Short exercise ->
Answer with one number: how many lines hold the string "picture".

Data shown ->
__________________________________________________

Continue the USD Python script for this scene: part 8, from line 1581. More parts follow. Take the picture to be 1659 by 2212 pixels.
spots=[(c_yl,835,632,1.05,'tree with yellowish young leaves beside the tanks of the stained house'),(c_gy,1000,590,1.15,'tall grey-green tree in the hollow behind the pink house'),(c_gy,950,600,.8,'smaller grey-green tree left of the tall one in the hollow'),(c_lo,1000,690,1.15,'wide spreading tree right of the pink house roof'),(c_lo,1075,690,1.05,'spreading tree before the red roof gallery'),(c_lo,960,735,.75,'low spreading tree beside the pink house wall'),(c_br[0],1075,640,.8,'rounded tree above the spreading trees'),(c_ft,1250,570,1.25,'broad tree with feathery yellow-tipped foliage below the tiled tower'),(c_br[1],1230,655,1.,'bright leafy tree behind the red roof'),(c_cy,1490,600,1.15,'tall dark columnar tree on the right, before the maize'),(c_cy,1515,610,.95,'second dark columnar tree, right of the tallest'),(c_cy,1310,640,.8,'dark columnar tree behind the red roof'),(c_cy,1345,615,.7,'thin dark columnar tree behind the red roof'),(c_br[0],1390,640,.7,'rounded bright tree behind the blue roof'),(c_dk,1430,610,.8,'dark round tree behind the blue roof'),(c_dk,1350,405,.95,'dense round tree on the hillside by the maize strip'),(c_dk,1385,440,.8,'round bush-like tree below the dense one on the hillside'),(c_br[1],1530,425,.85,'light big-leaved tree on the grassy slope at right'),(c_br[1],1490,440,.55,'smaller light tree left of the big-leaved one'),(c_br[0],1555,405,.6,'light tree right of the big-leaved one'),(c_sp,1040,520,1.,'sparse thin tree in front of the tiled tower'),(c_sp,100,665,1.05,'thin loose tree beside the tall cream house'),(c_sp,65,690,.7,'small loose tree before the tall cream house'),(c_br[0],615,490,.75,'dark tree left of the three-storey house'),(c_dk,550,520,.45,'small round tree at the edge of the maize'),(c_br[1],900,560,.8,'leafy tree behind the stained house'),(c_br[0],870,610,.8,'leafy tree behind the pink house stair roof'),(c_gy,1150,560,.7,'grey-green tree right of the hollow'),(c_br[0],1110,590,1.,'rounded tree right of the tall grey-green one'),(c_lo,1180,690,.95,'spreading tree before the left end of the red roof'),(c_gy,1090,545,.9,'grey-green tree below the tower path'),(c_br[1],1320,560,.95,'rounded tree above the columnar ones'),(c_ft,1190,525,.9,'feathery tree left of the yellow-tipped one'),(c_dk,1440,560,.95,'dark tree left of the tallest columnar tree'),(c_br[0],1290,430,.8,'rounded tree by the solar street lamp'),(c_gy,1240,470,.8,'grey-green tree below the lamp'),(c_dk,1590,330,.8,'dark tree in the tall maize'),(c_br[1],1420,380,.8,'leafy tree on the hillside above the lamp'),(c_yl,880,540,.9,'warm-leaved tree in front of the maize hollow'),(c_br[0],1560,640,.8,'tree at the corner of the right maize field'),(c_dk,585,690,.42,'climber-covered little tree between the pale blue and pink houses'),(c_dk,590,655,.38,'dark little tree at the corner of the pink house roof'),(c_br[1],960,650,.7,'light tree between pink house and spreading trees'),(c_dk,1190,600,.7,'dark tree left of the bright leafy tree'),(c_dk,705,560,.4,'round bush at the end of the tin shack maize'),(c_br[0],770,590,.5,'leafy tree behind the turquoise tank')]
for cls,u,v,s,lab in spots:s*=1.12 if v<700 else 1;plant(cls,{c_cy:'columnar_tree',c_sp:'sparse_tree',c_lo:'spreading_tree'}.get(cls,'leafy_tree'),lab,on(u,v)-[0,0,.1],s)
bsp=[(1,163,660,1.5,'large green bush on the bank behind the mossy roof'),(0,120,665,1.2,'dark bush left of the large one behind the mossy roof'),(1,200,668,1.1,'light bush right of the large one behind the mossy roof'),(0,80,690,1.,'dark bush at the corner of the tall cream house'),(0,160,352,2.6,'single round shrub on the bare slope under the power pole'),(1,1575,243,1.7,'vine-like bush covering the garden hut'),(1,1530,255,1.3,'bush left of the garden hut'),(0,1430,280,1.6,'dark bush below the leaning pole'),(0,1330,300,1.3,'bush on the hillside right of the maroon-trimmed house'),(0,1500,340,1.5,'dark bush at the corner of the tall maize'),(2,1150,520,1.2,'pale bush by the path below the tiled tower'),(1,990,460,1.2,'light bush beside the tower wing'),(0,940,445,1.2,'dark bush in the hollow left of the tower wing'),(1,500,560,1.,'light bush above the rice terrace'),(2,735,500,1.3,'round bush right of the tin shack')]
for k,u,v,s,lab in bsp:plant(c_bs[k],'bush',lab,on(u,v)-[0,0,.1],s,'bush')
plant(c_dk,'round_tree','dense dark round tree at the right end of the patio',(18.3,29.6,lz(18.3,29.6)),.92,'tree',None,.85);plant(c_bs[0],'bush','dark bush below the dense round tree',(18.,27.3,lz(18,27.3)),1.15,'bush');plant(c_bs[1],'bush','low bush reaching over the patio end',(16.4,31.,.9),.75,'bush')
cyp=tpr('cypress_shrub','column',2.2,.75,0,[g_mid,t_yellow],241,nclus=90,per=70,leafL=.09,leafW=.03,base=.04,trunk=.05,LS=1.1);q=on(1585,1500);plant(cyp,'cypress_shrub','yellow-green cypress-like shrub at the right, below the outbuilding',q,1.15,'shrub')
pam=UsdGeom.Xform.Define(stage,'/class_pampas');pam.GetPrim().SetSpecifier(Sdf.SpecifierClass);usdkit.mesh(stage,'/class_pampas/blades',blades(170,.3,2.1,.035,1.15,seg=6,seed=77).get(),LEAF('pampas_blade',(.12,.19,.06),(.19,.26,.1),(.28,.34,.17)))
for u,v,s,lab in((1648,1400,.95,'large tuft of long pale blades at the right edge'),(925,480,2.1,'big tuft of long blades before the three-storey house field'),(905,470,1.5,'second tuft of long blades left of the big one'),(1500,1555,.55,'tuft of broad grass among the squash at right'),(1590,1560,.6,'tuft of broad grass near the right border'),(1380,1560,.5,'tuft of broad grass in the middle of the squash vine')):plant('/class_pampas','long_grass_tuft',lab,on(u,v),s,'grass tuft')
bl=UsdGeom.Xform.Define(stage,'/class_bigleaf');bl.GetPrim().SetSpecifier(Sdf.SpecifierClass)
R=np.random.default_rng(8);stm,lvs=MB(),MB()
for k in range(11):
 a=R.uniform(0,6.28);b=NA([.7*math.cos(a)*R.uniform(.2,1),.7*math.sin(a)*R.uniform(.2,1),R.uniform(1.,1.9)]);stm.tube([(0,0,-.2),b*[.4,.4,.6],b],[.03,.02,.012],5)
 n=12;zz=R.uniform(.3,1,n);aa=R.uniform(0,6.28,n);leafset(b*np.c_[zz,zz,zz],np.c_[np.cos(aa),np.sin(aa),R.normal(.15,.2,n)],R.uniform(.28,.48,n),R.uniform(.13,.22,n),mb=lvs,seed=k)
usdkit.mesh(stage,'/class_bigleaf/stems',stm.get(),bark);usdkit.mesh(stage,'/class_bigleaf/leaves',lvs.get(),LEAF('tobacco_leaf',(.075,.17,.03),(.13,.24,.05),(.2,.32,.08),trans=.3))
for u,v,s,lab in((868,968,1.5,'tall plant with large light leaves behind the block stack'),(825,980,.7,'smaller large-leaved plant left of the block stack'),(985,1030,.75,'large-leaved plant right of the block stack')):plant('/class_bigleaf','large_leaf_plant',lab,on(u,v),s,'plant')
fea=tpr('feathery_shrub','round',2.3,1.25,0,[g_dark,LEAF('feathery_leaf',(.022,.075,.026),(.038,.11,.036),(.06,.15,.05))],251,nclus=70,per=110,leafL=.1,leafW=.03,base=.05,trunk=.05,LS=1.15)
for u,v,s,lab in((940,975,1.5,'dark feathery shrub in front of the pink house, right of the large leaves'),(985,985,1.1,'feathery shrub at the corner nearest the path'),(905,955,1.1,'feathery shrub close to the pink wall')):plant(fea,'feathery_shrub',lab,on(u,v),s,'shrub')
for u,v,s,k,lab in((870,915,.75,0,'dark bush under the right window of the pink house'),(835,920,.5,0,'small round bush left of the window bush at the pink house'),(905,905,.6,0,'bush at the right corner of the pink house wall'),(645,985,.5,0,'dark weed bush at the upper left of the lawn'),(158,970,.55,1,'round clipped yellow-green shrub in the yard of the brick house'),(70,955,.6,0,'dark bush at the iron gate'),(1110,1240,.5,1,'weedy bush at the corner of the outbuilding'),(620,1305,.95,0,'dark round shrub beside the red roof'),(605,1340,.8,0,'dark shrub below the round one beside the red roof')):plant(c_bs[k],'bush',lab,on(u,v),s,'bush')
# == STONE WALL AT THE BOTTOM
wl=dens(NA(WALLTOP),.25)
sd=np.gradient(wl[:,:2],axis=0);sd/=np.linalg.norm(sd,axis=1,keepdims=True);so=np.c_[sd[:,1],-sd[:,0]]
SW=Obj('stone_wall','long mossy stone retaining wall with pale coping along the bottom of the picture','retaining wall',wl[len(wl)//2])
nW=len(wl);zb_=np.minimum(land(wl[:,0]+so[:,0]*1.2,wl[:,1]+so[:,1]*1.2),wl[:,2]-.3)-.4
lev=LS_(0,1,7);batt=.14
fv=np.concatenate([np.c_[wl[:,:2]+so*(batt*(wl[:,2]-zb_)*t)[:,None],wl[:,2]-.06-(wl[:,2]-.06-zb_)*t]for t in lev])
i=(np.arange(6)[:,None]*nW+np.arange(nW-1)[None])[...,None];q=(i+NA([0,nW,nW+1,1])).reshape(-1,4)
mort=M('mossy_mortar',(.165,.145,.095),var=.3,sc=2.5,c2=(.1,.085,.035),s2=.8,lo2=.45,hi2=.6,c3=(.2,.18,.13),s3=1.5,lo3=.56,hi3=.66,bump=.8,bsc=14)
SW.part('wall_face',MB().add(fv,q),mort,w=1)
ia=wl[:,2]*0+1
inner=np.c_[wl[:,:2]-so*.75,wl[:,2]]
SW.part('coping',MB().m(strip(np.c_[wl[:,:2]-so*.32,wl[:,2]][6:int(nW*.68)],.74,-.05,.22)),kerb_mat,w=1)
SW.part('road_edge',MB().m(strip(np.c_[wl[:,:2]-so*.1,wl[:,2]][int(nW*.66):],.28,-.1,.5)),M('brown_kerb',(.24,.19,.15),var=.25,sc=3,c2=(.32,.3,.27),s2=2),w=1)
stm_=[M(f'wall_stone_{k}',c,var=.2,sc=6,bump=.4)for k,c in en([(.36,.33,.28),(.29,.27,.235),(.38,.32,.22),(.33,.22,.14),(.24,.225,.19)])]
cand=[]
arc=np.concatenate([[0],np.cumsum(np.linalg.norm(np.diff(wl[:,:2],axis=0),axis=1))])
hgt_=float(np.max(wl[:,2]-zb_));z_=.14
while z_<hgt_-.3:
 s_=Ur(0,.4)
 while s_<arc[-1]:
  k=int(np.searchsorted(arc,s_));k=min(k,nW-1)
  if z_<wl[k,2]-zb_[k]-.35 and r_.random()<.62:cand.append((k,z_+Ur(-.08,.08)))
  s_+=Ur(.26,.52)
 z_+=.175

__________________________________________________

Output for this task ->
2